By Curtis Bunn
The way Peter Berkowitz sees it, Holocaust Remembrance Day was more than an opportunity to look back on the atrocities of the genocide of European Jews during World War II. More than 80 years since its conclusion, it serves additionally as an opportunity to learn.
It would be difficult to find an authority more suited on the subject than Dr. Berkowitz, the director of policy planning at the U.S. State Department, the executive secretary of the Presidential Commission on Unalienable Rights and a longtime fellow of the Hoover Institution.
During an online Q & A session Thursday in honor of the day recognizing the atrocity of killing six million Jewish people, Dr. Berkowitz took questions and engaged in conversation with interviewer Samuel Goldman, the executive director of the Ambassador John L. Loeb, Jr. Institute for Religious Freedom and an associate professor of political science at George Washington University. The event was sponsored by the GW Alumni Association.
Dr.

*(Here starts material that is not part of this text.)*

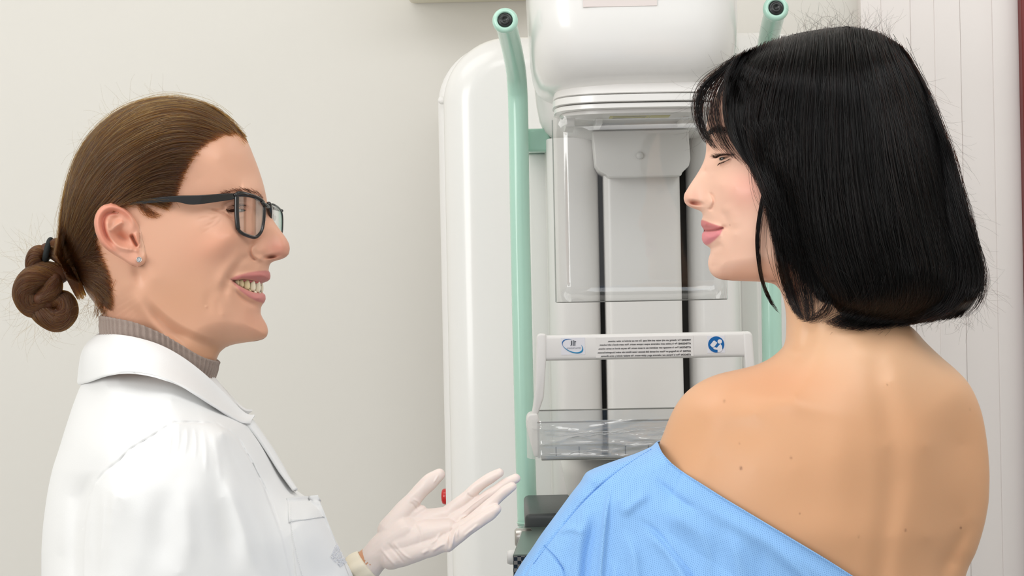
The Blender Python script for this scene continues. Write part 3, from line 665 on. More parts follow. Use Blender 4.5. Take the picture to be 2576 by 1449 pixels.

Goldman set the groundwork for the occasion by opening the virtual event sharing that the United States government had a role in the Holocaust in that it was aware the tragedy was taking place but slow to offer aid to halt it.
“For sure,” Dr. Berkowitz agreed, “that terrifying event—World War II and the Holocaust—do reflect a deep and recurring tension in political affairs within international relations. The tension between necessity and justice. The tension between military, necessity and justice. There can be no doubt that during World War II, the United States’ primary interest was military victory over the Nazis ... and was not the military rescue of Jews targeted for extinction.”
He added, “Some of the political considerations were perfectly appropriate. There was also an element of bigotry and prejudice that fed into American considerations.”
Ultimately, though, Dr. Berkowitz said America’s role in the ending the atrocity in 1945 was significant.
“There’s no doubt the United States did not do all that the United States could do,” he said. “But we also have to say, America’s military campaign. . . represented the struggle for nations seeking freedom against authoritarian nations that despised individual freedoms and equality. So even in securing their vital national security interest, the United States played a decisive role in defeating that evil power, the Nazis.”
But he said America and the world learned from the Holocaust and its inaction for a time, which led to revolutionary commitment to not letting it happen again, anywhere.
In 1948, the nations of the world, with the United States at the lead, voted to approve the Universal Declaration of Human Rights. Dr. Berkowitz said, “reflecting on the terrible experience of World War II and appreciating that through (advancements of technology and transportation), the world had become a single unit with an international order.”
“The U.S. took on an obligation. . . to foster respect for human rights and fundamental freedoms for people around the world,” he said. “For the United States, the tension between justice and necessity took a specific and immediate form.”
To end the in-depth, one-hour conversation, Dr. Berkowitz had a message for students about what they could do to help as young people who care about the world.
“The short answer is, there is a thousand and one things you can do to help,” he said. “There is not just one way to help with human rights abroad. I would take advantage of my college years and study history, literature, religion, philosophy to acquire a broad-based understanding of the United States, the principles on which we were founded.
“And to branch out. A liberal education begins at home under the principles of freedom under which we are fortunate enough to live. Include in your studies the many ways we fall short. . . Learn foreign languages and cultures of other nations.”